Competition and parallel texts

As far as we know there is no direct competition for this book. Much of the argument of the Berg’s Penguin Special of 1968 is presented, but Berg’s book has been out of print for many years, and with the passage of time we have been able to draw on wider, archival and other resources to extend the scope.

What the intended audience is currently reading is an interesting question. One guess is that it is reading literature commenting on, or criticising, the changes to education brought in by the last Labour administration, the Conservative-Liberal coalition, and the current Conservative government. However, RR is not a conventional academic book, and is likely to appeal to a much wider audience – for example those outside academia who have an interest in: educational experimentation; issues of dealing with the behaviour of difficult adolescents; and the education of those considered to be ‘failures’, either because they come from disadvantaged backgrounds or are simply not academically inclined.

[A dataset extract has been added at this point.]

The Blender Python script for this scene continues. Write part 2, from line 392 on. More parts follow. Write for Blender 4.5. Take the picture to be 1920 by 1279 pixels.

Evidence: (1) Our extensive searches and reading of the literature on Risinghill and Michael Duane. (2) Enthusiastic support for the book from senior academics at the Institute of Education (“this book must be published”) and others interested in our work. Indeed it was because of this interest that Routledge contacted us in May 2014 with an invitation to submit a publishing proposal for RR for (possible) inclusion in a series of progressive education monographs that it was planning. At the time, we still had quite a bit of work to do on RR and had not approached any publishers, bar Penguin, who, although interested in the idea of a sequel to Berg’s book, turned us down. But this was in 2005 when RR was still in the planning stage, and when we were quite naïve about the world of publishing. We did not, for example, provide Penguin with a publishing proposal. Routledge rejected RR on the grounds that it was not suitable for the series in question; however, we did receive two very good academic reviews, with one of the reviewers recommending that RR be published elsewhere on the Routledge list as it had great potential. We did ask about this, but because RR is not a conventional hard-back research-based academic monograph of the type that Routledge is more comfortable with, this was a problem for the editing team or so we were given to understand. However, we never set out to write an academic book so it was a huge compliment to receive such positive feed-back.